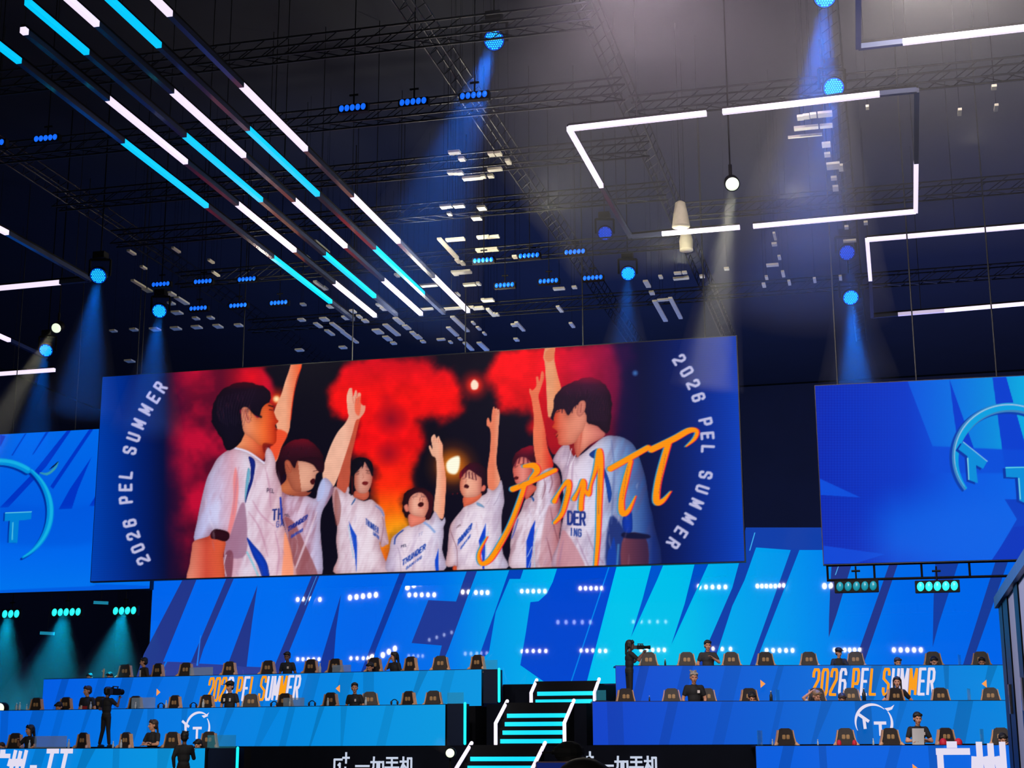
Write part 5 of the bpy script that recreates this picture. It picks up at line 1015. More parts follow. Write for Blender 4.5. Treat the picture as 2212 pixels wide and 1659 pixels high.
# right wing, lowest row
def paper(r, hd, sh, ly): pass
pr = person(on('R3', 1985, .95), TR, 'tall person in a black polo with crossed arms above a sheet of paper', 'black', h=1.8, head=(0, .2), arms=(((-.29, -.06, 1.1), (.08, -.22, 1.14)), ((.29, -.06, 1.1), (-.08, -.24, 1.1))), extra=logo_chest(.1, .05))
q = on('R3', 1984, .62); o = MB().box((0, 0, .14), (.3, .012, .4)).build('paper_sheet', mat('paper', (205, 208, 215), .7)); o.location = (q[0], q[1], ROW['R3'].z+.09); o.rotation_euler = (.15, 0, TR); o.location.z = ROW['R3'].z+.08; tag(o, 'white printed sheet standing before the person with crossed arms', 'paper')
person(on('R3', 2166, .95), TR, 'person with hands folded before the face at the right end, lowest right row', 'black', seat=True, h=1.56, head=(0, .5), arms=(((-.2, -.18, .8), (-.03, -.22, 1.02)), ((.2, -.18, .8), (.03, -.22, 1.02))))
for x, l in ((1813, 'left'), (1846, 'right')):
    q = on('R3', x, .8); o = MB().ball((0, 0, 0), (.06, .06, .1), 10).build('cushion', mat('red_fabric', (216, 26, 60), .6), smooth=True); o.location = (q[0], q[1], ROW['R3'].z+.05); tag(o, 'small red cushion corner at the %s of the chair under the emblem' % l, 'cushion')
for x, l in ((2038, 'left'), (2071, 'right')):
    q = on('R3', x, .8); o = MB().ball((0, 0, 0), (.1, .08, .12), 10).build('cushion', mat('red_fabric', (216, 26, 60), .6), smooth=True); o.location = (q[0], q[1], ROW['R3'].z+.06); tag(o, 'bright red cushion at the %s side of the chair right of the crossed arms' % l, 'cushion')
TOPZ[0] = None
# foreground audience
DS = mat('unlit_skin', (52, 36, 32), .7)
hp = atY(1262, 1638, 4.4)
ph_ = atY(1207, 1643, 5.0)
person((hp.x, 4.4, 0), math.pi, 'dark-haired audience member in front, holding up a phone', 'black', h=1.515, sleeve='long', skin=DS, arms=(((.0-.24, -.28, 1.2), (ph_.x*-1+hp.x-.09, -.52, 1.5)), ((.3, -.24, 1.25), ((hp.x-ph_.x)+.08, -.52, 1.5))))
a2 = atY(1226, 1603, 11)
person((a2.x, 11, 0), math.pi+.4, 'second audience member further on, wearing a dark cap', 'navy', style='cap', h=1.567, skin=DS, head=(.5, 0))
phn = empty('smartphone', (ph_.x, 5.0, ph_.z-.04), 0, 'phone held sideways above the front audience member\'s head, filming', 'phone')
MB().box((0, 0, 0), (.152, .009, .075)).build('phone_body', mat('phone_case', (150, 120, 130), .4), phn, bevel=.003)
MB().box((0, -.0052, 0), (.144, .001, .067)).build('phone_screen', mat('phone_picture', (20, 40, 120), .3, emit=.5), phn)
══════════
## Written request:
Leave out the pictures and print every line of the data exactly.

## Exercise answer:
Write part 5 of the bpy script that recreates this picture. It picks up at line 1015. More parts follow. Write for Blender 4.5. Treat the picture as 2212 pixels wide and 1659 pixels high.
# right wing, lowest row
def paper(r, hd, sh, ly): pass
pr = person(on('R3', 1985, .95), TR, 'tall person in a black polo with crossed arms above a sheet of paper', 'black', h=1.8, head=(0, .2), arms=(((-.29, -.06, 1.1), (.08, -.22, 1.14)), ((.29, -.06, 1.1), (-.08, -.24, 1.1))), extra=logo_chest(.1, .05))
q = on('R3', 1984, .62); o = MB().box((0, 0, .14), (.3, .012, .4)).build('paper_sheet', mat('paper', (205, 208, 215), .7)); o.location = (q[0], q[1], ROW['R3'].z+.09); o.rotation_euler = (.15, 0, TR); o.location.z = ROW['R3'].z+.08; tag(o, 'white printed sheet standing before the person with crossed arms', 'paper')
person(on('R3', 2166, .95), TR, 'person with hands folded before the face at the right end, lowest right row', 'black', seat=True, h=1.56, head=(0, .5), arms=(((-.2, -.18, .8), (-.03, -.22, 1.02)), ((.2, -.18, .8), (.03, -.22, 1.02))))
for x, l in ((1813, 'left'), (1846, 'right')):
    q = on('R3', x, .8); o = MB().ball((0, 0, 0), (.06, .06, .1), 10).build('cushion', mat('red_fabric', (216, 26, 60), .6), smooth=True); o.location = (q[0], q[1], ROW['R3'].z+.05); tag(o, 'small red cushion corner at the %s of the chair under the emblem' % l, 'cushion')
for x, l in ((2038, 'left'), (2071, 'right')):
    q = on('R3', x, .8); o = MB().ball((0, 0, 0), (.1, .08, .12), 10).build('cushion', mat('red_fabric', (216, 26, 60), .6), smooth=True); o.location = (q[0], q[1], ROW['R3'].z+.06); tag(o, 'bright red cushion at the %s side of the chair right of the crossed arms' % l, 'cushion')
TOPZ[0] = None
# foreground audience
DS = mat('unlit_skin', (52, 36, 32), .7)
hp = atY(1262, 1638, 4.4)
ph_ = atY(1207, 1643, 5.0)
person((hp.x, 4.4, 0), math.pi, 'dark-haired audience member in front, holding up a phone', 'black', h=1.515, sleeve='long', skin=DS, arms=(((.0-.24, -.28, 1.2), (ph_.x*-1+hp.x-.09, -.52, 1.5)), ((.3, -.24, 1.25), ((hp.x-ph_.x)+.08, -.52, 1.5))))
a2 = atY(1226, 1603, 11)
person((a2.x, 11, 0), math.pi+.4, 'second audience member further on, wearing a dark cap', 'navy', style='cap', h=1.567, skin=DS, head=(.5, 0))
phn = empty('smartphone', (ph_.x, 5.0, ph_.z-.04), 0, 'phone held sideways above the front audience member\'s head, filming', 'phone')
MB().box((0, 0, 0), (.152, .009, .075)).build('phone_body', mat('phone_case', (150, 120, 130), .4), phn, bevel=.003)
MB().box((0, -.0052, 0), (.144, .001, .067)).build('phone_screen', mat('phone_picture', (20, 40, 120), .3, emit=.5), phn)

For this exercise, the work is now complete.